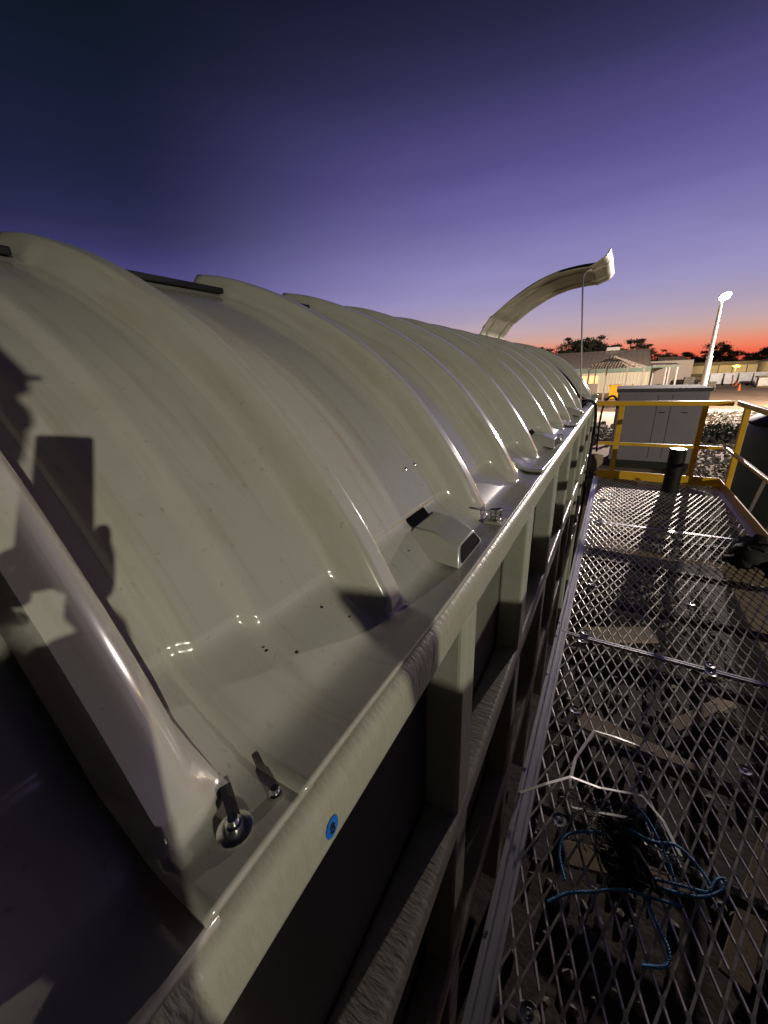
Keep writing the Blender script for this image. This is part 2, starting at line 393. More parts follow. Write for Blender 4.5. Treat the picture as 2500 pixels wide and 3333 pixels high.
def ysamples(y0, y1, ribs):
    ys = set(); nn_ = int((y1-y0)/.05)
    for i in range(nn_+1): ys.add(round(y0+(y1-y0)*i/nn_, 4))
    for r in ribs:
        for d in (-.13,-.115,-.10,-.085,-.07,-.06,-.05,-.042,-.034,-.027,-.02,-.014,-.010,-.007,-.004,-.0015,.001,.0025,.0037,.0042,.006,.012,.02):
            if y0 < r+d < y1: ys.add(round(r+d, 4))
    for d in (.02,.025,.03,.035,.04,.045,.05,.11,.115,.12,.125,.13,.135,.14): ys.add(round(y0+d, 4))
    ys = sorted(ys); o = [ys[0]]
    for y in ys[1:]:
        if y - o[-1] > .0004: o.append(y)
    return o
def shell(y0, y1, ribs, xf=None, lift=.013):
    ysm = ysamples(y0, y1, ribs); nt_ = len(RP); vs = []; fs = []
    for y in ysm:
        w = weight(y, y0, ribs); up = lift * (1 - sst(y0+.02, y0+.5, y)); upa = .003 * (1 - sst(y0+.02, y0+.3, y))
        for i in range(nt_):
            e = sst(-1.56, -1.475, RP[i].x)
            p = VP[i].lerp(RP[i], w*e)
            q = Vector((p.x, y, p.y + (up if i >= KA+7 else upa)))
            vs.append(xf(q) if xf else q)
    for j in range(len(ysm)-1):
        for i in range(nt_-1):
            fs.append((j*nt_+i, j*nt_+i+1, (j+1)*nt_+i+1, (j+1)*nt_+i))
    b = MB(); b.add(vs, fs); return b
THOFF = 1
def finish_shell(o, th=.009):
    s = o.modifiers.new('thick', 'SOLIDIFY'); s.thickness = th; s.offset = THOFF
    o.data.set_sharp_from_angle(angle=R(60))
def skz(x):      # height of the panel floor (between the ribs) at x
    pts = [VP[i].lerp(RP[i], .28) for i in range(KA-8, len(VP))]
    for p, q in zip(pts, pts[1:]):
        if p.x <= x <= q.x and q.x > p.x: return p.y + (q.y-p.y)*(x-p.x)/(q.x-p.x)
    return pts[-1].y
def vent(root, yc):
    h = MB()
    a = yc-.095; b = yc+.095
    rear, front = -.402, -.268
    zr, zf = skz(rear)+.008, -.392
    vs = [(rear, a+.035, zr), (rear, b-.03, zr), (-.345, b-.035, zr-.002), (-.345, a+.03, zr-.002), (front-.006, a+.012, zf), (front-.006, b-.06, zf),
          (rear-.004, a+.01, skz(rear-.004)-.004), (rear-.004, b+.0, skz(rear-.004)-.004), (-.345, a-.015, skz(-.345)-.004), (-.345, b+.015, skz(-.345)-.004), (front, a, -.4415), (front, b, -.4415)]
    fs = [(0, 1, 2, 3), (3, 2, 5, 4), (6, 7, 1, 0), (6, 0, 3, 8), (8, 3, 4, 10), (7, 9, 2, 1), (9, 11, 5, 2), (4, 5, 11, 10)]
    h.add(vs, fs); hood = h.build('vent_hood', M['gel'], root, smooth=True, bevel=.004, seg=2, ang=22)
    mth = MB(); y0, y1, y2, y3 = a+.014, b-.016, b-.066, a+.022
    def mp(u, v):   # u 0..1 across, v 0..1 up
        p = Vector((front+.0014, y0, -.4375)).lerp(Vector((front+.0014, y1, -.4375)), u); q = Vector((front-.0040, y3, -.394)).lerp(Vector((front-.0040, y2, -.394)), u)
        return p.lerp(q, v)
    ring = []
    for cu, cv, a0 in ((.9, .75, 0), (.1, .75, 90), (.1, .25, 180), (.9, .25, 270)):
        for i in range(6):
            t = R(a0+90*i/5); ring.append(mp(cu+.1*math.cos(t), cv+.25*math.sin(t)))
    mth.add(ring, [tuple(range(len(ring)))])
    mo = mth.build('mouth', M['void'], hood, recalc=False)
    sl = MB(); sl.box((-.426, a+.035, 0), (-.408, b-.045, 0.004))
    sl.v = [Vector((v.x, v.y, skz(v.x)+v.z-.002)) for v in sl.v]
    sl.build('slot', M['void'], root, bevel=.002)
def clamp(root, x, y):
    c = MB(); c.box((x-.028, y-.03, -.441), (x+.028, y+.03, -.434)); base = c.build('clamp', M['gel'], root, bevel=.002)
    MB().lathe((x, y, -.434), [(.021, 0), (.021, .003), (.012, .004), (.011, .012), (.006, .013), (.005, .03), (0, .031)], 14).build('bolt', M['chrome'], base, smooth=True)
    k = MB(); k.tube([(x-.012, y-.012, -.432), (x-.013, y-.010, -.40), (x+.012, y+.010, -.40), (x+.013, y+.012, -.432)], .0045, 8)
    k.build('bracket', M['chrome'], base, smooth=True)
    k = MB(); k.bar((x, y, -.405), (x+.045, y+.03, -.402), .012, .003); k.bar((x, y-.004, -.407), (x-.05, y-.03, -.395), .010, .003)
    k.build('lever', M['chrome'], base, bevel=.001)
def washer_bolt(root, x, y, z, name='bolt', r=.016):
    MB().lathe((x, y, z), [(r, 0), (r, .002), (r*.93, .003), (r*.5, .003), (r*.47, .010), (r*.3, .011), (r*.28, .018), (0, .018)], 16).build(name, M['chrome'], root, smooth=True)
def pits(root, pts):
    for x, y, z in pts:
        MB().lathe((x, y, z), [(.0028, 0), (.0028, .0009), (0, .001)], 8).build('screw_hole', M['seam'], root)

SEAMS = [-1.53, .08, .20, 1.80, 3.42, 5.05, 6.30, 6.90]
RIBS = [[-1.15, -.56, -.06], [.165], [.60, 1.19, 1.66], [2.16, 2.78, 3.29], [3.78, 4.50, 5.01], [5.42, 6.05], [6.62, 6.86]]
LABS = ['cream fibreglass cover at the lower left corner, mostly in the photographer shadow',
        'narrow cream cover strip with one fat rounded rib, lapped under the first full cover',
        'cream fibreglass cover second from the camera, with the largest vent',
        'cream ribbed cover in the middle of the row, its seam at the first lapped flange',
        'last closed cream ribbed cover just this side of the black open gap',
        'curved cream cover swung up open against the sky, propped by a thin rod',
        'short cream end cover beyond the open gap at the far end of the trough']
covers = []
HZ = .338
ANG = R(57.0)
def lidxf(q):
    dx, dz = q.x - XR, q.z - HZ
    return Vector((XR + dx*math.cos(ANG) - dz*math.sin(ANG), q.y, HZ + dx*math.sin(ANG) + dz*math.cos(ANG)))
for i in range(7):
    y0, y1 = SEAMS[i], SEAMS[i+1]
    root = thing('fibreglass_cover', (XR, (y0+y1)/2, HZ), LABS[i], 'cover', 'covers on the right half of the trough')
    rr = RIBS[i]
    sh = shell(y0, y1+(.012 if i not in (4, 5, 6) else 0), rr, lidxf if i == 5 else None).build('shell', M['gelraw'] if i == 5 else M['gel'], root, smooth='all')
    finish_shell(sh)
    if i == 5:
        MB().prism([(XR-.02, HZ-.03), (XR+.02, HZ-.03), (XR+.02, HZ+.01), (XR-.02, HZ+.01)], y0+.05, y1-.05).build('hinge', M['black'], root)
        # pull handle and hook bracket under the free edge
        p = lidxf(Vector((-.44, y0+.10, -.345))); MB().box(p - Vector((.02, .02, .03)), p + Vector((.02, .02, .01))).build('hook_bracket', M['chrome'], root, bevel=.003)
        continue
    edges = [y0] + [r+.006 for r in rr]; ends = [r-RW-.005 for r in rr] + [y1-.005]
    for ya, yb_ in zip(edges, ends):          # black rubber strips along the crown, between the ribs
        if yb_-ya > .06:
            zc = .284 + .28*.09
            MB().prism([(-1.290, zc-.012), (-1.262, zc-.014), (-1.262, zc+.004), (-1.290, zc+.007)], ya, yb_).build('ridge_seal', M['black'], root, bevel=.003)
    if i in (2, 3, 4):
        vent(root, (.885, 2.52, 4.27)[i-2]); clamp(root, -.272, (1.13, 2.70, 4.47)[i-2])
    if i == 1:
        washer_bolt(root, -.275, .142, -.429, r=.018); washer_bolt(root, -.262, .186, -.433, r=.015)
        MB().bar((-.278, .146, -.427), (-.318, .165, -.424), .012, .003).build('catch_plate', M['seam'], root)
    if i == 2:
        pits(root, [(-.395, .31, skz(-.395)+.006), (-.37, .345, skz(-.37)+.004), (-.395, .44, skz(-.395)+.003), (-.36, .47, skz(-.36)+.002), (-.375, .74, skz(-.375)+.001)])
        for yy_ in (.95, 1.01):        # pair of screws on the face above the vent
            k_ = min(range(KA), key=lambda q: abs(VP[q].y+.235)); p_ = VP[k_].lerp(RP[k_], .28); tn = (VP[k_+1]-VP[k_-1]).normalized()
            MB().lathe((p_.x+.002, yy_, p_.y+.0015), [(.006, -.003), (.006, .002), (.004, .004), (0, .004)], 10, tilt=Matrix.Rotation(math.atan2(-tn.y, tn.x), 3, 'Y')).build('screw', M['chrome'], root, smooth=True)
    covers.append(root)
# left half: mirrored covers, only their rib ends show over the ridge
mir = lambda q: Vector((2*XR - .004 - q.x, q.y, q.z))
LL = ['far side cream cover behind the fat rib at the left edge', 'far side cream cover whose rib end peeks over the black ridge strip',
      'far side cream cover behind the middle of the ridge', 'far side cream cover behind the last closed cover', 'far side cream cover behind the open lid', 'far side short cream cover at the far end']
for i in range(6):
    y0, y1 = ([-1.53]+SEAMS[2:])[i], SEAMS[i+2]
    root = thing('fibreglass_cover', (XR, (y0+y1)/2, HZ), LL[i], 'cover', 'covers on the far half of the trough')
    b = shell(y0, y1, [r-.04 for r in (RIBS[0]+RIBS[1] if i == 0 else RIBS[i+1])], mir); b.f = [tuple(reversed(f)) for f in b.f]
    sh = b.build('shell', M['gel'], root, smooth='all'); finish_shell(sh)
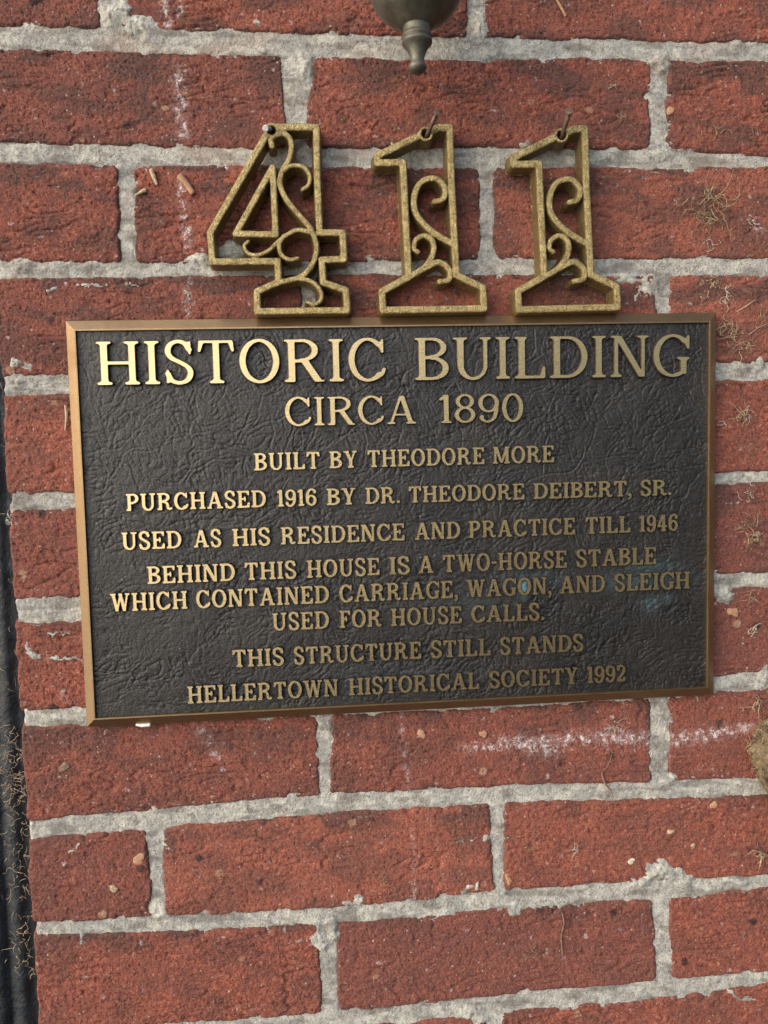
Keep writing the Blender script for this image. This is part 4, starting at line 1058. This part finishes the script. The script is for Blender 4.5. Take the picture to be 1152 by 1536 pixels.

Description of the task:
Where a line above contains the word "picture", copy that line.

Response:
Keep writing the Blender script for this image. This is part 2, starting at line 393. More parts follow. Write for Blender 4.5. Treat the picture as 2500 pixels wide and 3333 pixels high.
Keep writing the Blender script for this image. This is part 4, starting at line 1058. This part finishes the script. The script is for Blender 4.5. Take the picture to be 1152 by 1536 pixels.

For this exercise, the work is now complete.